When you are navigating criminal charges, there’s one goal in mind: reducing the potential penalty. A plea bargain can be a way to find a resolution with the prosecution without having the uncertainty of a jury decision.

There are reasons why plea bargaining can be a good strategy, depending on your situation. But there are also potential disadvantages that also must be considered. The best thing you can do is consult with a criminal defense attorney to identify the ideal pathway forward for your unique needs. Every case is different, which is why it’s critical to weigh the pros and cons of a plea bargain.

Plea Bargain: How it Works

If you decide to use a plea bargain, it means that as a defendant in a criminal case, you are coming to an agreement with the prosecutor.
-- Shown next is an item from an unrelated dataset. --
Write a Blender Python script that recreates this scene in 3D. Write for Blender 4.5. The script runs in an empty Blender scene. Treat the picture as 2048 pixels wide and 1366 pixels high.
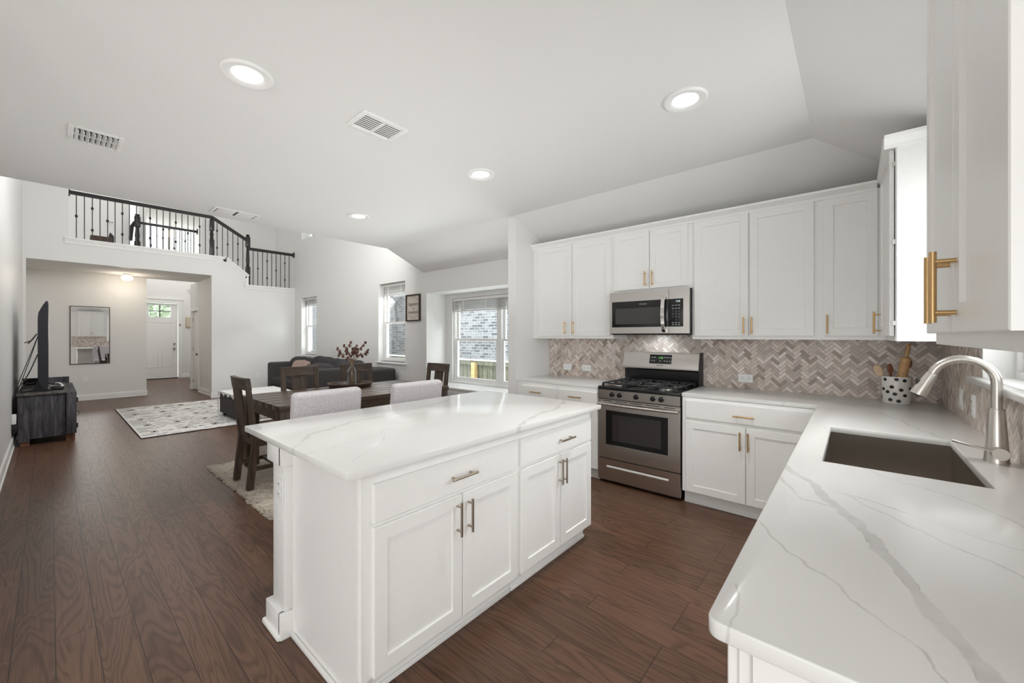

You have the opportunity to plead guilty in exchange for a lesser charge and/or punishment.

For example, you might plead guilty in exchange for the prosecution reducing the charge from a felony to a misdemeanor. Or, you could have a shorter sentence for time in prison – 10 years instead of 20 years.

Pros of Plea Bargaining

Some of the benefits of plea bargaining include:

  • ·You have certainty in the sentencing instead of waiting to see what a jury will decide.
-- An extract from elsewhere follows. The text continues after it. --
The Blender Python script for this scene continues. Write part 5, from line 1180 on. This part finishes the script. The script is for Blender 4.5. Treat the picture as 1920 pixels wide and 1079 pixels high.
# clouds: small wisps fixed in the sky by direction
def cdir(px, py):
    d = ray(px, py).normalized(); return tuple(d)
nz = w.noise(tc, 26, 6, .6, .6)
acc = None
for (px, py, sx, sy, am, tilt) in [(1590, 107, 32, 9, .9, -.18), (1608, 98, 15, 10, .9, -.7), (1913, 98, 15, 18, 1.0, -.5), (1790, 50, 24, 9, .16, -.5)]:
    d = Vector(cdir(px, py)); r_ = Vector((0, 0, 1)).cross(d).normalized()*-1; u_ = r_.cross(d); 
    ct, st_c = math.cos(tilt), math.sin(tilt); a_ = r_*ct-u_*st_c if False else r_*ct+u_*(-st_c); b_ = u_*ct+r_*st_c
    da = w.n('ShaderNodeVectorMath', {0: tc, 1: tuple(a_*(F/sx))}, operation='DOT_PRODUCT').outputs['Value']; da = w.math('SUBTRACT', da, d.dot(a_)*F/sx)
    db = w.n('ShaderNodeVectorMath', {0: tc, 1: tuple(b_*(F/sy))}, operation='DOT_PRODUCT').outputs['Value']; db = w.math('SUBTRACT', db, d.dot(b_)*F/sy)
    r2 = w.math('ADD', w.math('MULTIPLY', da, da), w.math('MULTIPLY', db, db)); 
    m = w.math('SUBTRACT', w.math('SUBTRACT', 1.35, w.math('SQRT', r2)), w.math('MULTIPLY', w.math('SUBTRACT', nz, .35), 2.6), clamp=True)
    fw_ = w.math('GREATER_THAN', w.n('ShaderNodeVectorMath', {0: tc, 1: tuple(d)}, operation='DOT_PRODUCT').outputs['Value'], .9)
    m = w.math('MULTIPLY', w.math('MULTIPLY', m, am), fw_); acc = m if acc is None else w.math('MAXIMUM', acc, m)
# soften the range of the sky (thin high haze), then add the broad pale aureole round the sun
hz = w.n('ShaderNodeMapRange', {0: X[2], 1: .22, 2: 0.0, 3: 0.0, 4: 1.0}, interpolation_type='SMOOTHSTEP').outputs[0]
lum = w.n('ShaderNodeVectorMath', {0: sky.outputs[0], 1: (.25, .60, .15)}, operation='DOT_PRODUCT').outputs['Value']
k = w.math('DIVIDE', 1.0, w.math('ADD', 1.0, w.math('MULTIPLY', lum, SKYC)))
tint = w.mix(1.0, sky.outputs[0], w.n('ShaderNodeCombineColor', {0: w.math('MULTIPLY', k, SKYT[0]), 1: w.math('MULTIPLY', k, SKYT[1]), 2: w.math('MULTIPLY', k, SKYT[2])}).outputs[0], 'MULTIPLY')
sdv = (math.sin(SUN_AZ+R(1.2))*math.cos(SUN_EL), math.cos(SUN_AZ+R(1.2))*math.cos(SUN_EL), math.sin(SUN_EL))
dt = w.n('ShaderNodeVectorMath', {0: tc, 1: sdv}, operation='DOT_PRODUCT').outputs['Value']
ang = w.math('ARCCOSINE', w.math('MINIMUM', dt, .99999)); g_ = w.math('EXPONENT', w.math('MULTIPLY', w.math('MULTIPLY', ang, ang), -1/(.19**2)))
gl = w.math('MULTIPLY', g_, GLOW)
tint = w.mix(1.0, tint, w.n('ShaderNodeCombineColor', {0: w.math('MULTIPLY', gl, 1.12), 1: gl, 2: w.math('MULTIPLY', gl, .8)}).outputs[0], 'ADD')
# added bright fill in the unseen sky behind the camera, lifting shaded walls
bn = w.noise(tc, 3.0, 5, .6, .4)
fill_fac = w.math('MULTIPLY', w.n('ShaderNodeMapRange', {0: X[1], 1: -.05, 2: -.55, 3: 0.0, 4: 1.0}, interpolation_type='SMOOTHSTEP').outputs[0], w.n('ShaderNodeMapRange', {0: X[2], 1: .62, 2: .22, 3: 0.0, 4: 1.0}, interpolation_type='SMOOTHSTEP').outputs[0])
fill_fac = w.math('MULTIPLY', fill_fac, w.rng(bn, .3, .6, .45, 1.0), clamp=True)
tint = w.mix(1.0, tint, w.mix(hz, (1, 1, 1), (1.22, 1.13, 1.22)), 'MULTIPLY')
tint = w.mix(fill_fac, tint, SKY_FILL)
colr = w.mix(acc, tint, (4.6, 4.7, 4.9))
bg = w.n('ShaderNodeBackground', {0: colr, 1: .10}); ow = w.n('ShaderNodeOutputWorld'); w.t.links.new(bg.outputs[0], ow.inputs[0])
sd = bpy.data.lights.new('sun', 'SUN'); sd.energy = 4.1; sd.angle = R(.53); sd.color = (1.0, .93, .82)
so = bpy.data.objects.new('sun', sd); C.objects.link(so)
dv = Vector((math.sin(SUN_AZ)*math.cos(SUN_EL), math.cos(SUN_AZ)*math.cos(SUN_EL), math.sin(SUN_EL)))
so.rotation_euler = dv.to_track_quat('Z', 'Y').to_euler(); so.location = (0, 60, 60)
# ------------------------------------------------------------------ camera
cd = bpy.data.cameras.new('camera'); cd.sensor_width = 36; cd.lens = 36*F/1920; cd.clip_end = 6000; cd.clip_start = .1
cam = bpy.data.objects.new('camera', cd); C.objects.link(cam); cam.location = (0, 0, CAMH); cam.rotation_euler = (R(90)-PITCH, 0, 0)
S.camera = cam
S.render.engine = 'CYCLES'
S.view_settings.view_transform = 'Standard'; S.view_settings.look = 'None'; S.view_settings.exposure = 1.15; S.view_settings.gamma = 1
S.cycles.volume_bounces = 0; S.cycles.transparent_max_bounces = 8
  • Many people save money on criminal attorney fees because you cut out the need to go through a lengthy court process.

  • The timeline is faster, giving you a quicker resolution for the situation. As a result, you can move forward in your life sooner.
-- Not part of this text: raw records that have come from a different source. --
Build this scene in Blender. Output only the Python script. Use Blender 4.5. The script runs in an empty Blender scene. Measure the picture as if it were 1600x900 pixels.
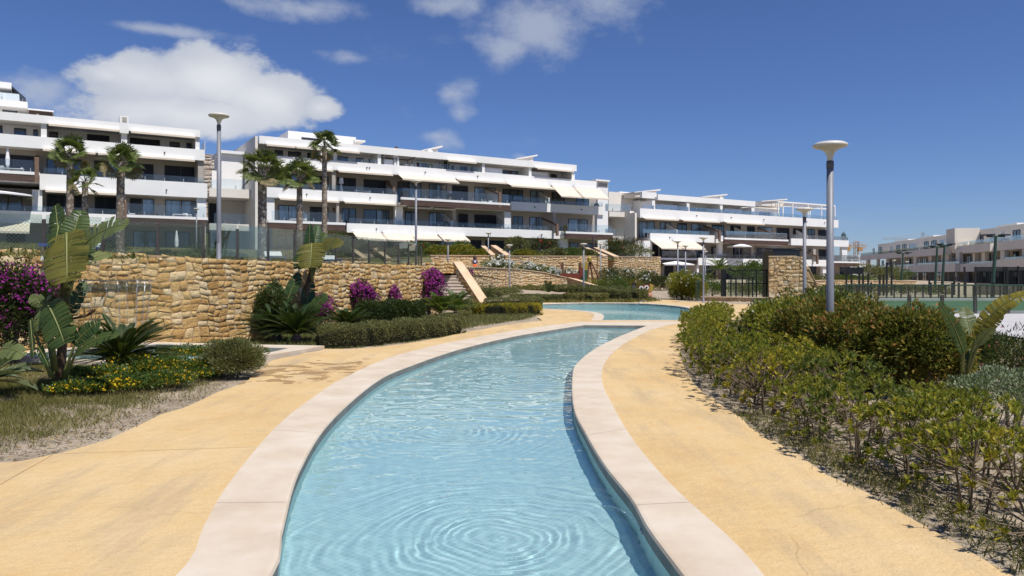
import bpy, bmesh, math, random
import numpy as np
from mathutils import Vector, Matrix, geometry
random.seed(7); rng = np.random.default_rng(7)
SC = bpy.context.scene
COL = SC.collection
# ---------------------------------------------------------------- camera
F = 1180.0; HZ = 430.0; EYE = 1.6       # focal length in pixels of a 1600 px frame, horizon row, eye height
cd = bpy.data.cameras.new('camera'); cam = bpy.data.objects.new('camera', cd); COL.objects.link(cam)
cam.location = (0, 0, EYE); cam.rotation_euler = (math.radians(90), 0, 0)
cd.sensor_width = 36; cd.lens = 36*F/1600; cd.shift_y = -(450-HZ)/1600
cd.clip_start = 0.1; cd.clip_end = 6000
SC.camera = cam
# ---------------------------------------------------------------- sky, sun, exposure
SUN_EL = math.radians(62); SX, SY = 0.62, -0.785
sdir = Vector((SX*math.cos(SUN_EL), SY*math.cos(SUN_EL), math.sin(SUN_EL))).normalized()
W = bpy.data.worlds.new('World'); SC.world = W; W.use_nodes = True
nt = W.node_tree; nt.nodes.clear()
def wn(t, **k):
    n = nt.nodes.new(t)
    for a, b in k.items(): setattr(n, a, b)
    return n
sky = wn('ShaderNodeTexSky', sky_type='NISHITA'); sky.sun_disc = False
sky.sun_elevation = SUN_EL; sky.sun_rotation = math.atan2(SX, SY)
sky.altitude = 100; sky.air_density = 1.0; sky.dust_density = 0.05; sky.ozone_density = 3.0
tc = wn('ShaderNodeTexCoord')
def wmath(op, a, b=None, clamp=False):
    n = wn('ShaderNodeMath', operation=op); n.use_clamp = clamp
    for i, v in enumerate((a, b)):
        if v is None: continue
        if isinstance(v, (int, float)): n.inputs[i].default_value = v
        else: nt.links.new(v, n.inputs[i])
    return n.outputs[0]
def cloud_blob(px, py, rx, ry):
    c = Vector(((px-800)/F, 1, (HZ-py)/F)); L = c.length; c.normalize()
    s = wn('ShaderNodeVectorMath', operation='SUBTRACT'); nt.links.new(tc.outputs['Generated'], s.inputs[0]); s.inputs[1].default_value = c
    m = wn('ShaderNodeVectorMath', operation='MULTIPLY'); nt.links.new(s.outputs[0], m.inputs[0]); m.inputs[1].default_value = (F/rx, F/rx, F/ry)
    l = wn('ShaderNodeVectorMath', operation='LENGTH'); nt.links.new(m.outputs[0], l.inputs[0])
    return wmath('SUBTRACT', 1.0, l.outputs['Value'])
def noise_w(scale, detail=8, rough=.6, stretch=(1, 1, 1.6)):
    mp = wn('ShaderNodeMapping'); mp.inputs['Scale'].default_value = stretch; nt.links.new(tc.outputs['Generated'], mp.inputs[0])
    n = wn('ShaderNodeTexNoise'); n.inputs['Scale'].default_value = scale; n.inputs['Detail'].default_value = detail
    n.inputs['Roughness'].default_value = rough; nt.links.new(mp.outputs[0], n.inputs['Vector']); return n.outputs['Fac']
def ramp_w(v, lo, hi):
    n = wn('ShaderNodeMapRange', interpolation_type='SMOOTHSTEP'); nt.links.new(v, n.inputs[0])
    n.inputs[1].default_value = lo; n.inputs[2].default_value = hi; return n.outputs[0]
dense = None
for b in [(215,122,105,48),(330,122,120,56),(425,155,108,56),(500,168,48,28),(300,180,190,40),(165,118,50,24)]:
    o = cloud_blob(*b); dense = o if dense is None else wmath('MAXIMUM', dense, o)
thin = None
for b in [(850,45,150,62),(940,10,100,50),(790,75,70,36),(705,145,48,34),(720,176,36,26),(685,212,48,22),(545,90,70,18),(815,245,22,10),(60,140,80,36),(235,45,130,12),(700,10,80,22),(480,15,120,22)]:
    o = cloud_blob(*b); thin = o if thin is None else wmath('MAXIMUM', thin, o)
nz = noise_w(7, 10, .62); nz2 = noise_w(17, 8, .62)
nd = wmath('ADD', wmath('MULTIPLY', wmath('SUBTRACT', nz, .5), 1.5), wmath('MULTIPLY', wmath('SUBTRACT', nz2, .5), .7))
m1 = ramp_w(wmath('ADD', dense, nd), .12, .42)
m2 = wmath('MULTIPLY', ramp_w(wmath('ADD', thin, wmath('MULTIPLY', nd, 1.7)), .15, 1.15), .66)
wisps = wmath('MULTIPLY', ramp_w(noise_w(3.2, 9, .68, (1, 1, 3)), .60, .86), .3)
mask = wmath('MAXIMUM', wmath('MAXIMUM', m1, m2), wisps, True)
shade = ramp_w(wmath('ADD', wmath('MULTIPLY', noise_w(9, 6, .5), .6), wmath('MULTIPLY', dense, .35)), .25, .75)
cc = wn('ShaderNodeMixRGB'); nt.links.new(shade, cc.inputs[0])
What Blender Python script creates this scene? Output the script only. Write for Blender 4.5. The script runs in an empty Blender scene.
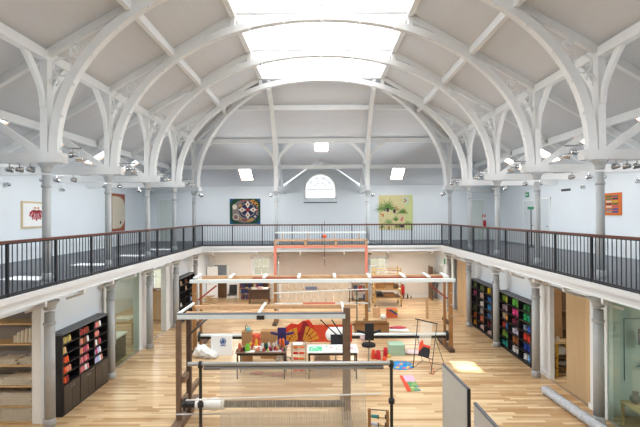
import bpy, math, random
from mathutils import Vector, Matrix, Euler
random.seed(7)
D = bpy.data
SC = bpy.context.scene
COL = SC.collection
PI = math.pi
EYE = 5.2
UP, WASH, DOWN = 30, 105, 560
F = 426.7
CX = 0.05

# ------------------------------------------------------------------ camera
cam_d = D.cameras.new('camera'); cam = D.objects.new('camera', cam_d); COL.objects.link(cam)
cam_d.sensor_width = 36; cam_d.lens = 24.0; cam_d.clip_start = .05; cam_d.clip_end = 300
CM = (Matrix.Rotation(math.radians(.13), 4, 'Z') @ Matrix.Rotation(math.radians(90.2), 4, 'X') @ Matrix.Rotation(math.radians(-.31), 4, 'Z'))
cam.matrix_world = Matrix.Translation((0, 0, EYE)) @ CM
SC.camera = cam
def P(px, py, Y):
    "the point at distance Y down the hall seen at this place of the photograph"
    d = CM.to_3x3() @ Vector(((px-320)/F, -(py-213.5)/F, -1))
    t = Y/d.y
    return Vector((d.x*t, Y, EYE + d.z*t))
def FL(px, py, z=0.0):
    d = CM.to_3x3() @ Vector(((px-320)/F, -(py-213.5)/F, -1))
    t = (z-EYE)/d.z
    return Vector((d.x*t, d.y*t, z))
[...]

  • Plea bargaining reduces the strain on the court system by decreasing the number of criminal cases that go to trial.

Cons of Plea Bargaining

A few of the potential drawbacks of plea bargaining include:

  • Defendants who are innocent sometimes feel motivated to plead guilty because it seems like the best way to handle the situation.

  • Some people feel that plea bargaining reduces the quality of police investigations because law enforcement relies on making deals.

  • Plea bargaining could interfere with a person’s constitutional rights to a trial by jury.

  • A plea bargain leaves you with a criminal record, whereas being found not guilty through a trial could leave you with a clear record.